Tuesday, July 19, 2011

Her Highness arrives!

July 7 was the day for the queen to arrive via UPS overnight delivery from Glenn Apiaries. In the morning I arose and moved the new nuc to its permanent location about 100 feet away from the mother colony. The day proved to be cold, dim, and moist, rather like being smothered by a grounded cloud. The queen box was put into the truck and shipped out about 8 in the morning. Had I known it would take until after 5 pm I would have picked it up at the distribution point myself.

Instead, I watched the old foragers jump ship and fly home. At the alarming rate of about one every 15 seconds, I wondered if there would be anybody left when I put the queen in. There were a couple frames of about to emerge brood, but even they need to have some warmth to be assured of getting out!  So one every 15 seconds is 4  per minute, 240 per hour…I figured about a pound a day at that rate so nothing to worry about, but things were going to look different than last night.

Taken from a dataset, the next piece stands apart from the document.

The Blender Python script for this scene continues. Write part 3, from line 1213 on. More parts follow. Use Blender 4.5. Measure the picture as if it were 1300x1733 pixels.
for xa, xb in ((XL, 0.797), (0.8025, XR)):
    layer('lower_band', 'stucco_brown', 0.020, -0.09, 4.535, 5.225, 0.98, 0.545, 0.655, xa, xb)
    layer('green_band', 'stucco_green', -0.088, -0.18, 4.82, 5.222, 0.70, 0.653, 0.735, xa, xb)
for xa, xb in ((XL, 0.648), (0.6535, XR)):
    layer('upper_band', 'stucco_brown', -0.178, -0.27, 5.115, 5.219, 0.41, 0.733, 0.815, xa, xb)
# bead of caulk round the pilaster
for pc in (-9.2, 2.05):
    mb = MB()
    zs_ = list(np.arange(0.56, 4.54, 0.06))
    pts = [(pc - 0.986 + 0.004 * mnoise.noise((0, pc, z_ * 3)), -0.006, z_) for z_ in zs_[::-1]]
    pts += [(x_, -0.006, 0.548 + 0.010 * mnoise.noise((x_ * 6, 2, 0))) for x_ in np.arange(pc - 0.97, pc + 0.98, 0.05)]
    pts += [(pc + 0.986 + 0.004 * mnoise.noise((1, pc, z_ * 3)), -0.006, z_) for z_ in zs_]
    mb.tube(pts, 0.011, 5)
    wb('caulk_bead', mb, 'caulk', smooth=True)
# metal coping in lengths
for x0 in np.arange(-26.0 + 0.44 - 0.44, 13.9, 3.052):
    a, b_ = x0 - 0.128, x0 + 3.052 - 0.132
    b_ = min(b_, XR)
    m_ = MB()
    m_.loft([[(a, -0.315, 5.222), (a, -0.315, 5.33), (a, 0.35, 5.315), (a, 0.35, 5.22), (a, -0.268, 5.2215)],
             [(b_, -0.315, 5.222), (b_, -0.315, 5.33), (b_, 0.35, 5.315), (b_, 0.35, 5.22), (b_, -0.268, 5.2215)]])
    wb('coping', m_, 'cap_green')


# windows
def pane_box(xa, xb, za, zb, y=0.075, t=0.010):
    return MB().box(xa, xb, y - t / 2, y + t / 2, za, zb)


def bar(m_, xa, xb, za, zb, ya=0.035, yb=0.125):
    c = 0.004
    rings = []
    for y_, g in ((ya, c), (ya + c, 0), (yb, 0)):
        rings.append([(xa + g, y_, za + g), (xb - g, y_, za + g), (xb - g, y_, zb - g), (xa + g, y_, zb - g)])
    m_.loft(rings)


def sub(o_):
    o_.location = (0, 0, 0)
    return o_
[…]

When UPS arrived I noticed the box was cold. They drive with the doors open no matter the temperature, it seems. I will definitely pick up the next shipment myself! Still, the old bees had left and the rest had established where the activity would be centered so it would be easy to place the new girl.
The queen and her attendants were alive and well in a flat-top, three-hole, Benton-style introduction cage. I prefer the concave top Benton, so I decided to use a push in cage instead. I put the queen on a business card and covered her with the cage, tacked it on with blue tape and headed out to the grafting yard.
I placed the cage over the center of where the bees would cluster, slipped out the card, pushed in the cage and that was that. When placing an introduction cage on about-to-emerge brood it’s ok to have some young bees emerge directly into the queen cage, but not too many, because it can get crowded fast! Emerging brood will be able to “cover” twice the area they emerged from. Bees were emerging while I found a place that was mostly empty, yet still in the middle.